Detailed failure analysis reveals that remaining errors cluster around small stance/orientation mismatches, which primarily impact the approach phase rather than final manipulation, highlighting the efficacy but also the bounds of WholeBodyVLA's current closed-loop precision.

Figure 5: Failure decomposition for each locomotion primitive, partitioning errors into execution versus manipulation causes and attributing major losses to stance/orientation inaccuracies.

Figure 6: Cross-domain retrieval with shared latent actions; the same latent invokes equivalent semantic motion across human and robot video, supporting the claim of a shared, transferable representation.

Theoretical and Practical Implications

• WholeBodyVLA bridges the data efficiency gap in whole-body humanoid policy learning by harnessing action-free, human-collected egocentric videos, dramatically increasing coverage and diversity while reducing annotation cost.
• The division into distinct manipulation and locomotion LAMs illuminates fundamental inter-modal representational conflicts and offers an architectural pattern for other domains with heterogeneous control primitives.
• The LMO RL policy’s discrete interface formalizes a design tradeoff: limiting expressivity at the controller level yields improvements in precision, sample efficiency, and better scaling to long-horizon tasks where misalignments cause compounded errors.
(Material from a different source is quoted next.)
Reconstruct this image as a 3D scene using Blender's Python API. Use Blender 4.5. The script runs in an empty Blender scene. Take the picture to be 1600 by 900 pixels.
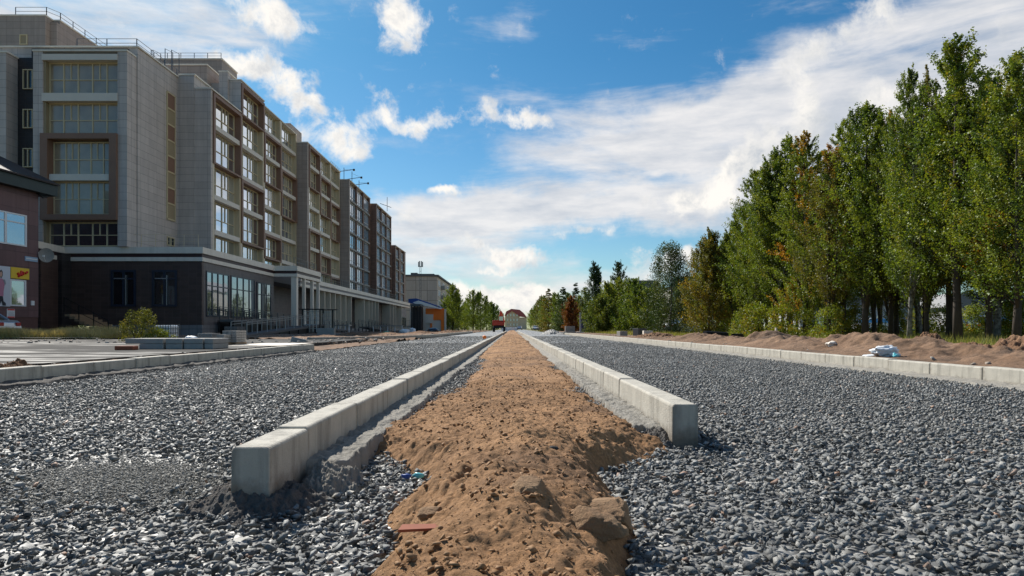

This architecture is a strong candidate for embodied AGI deployments, where data curation and hardware-in-the-loop robustness are persistent obstacles.

Conclusion

WholeBodyVLA demonstrates a unified approach to large-space, real-world humanoid loco-manipulation control. The methodology leverages unified latent learning for acquiring scalable, transferable priors from egocentric video, and a tailored RL framework for robust motor precision. Evaluations show superior generalization, task success, and robustness compared to prior modular and foundation-model baselines. Open problems remain in scaling closed-loop accuracy for long-horizon and highly dexterous sequences, motivating future research directions that include explicit mapping, memory augmentation, and richer active perception strategies.

The framework's modular latent action representation, data-efficient learning, and robust control pipeline provide a robust foundation for the next generation of versatile embodied AI agents.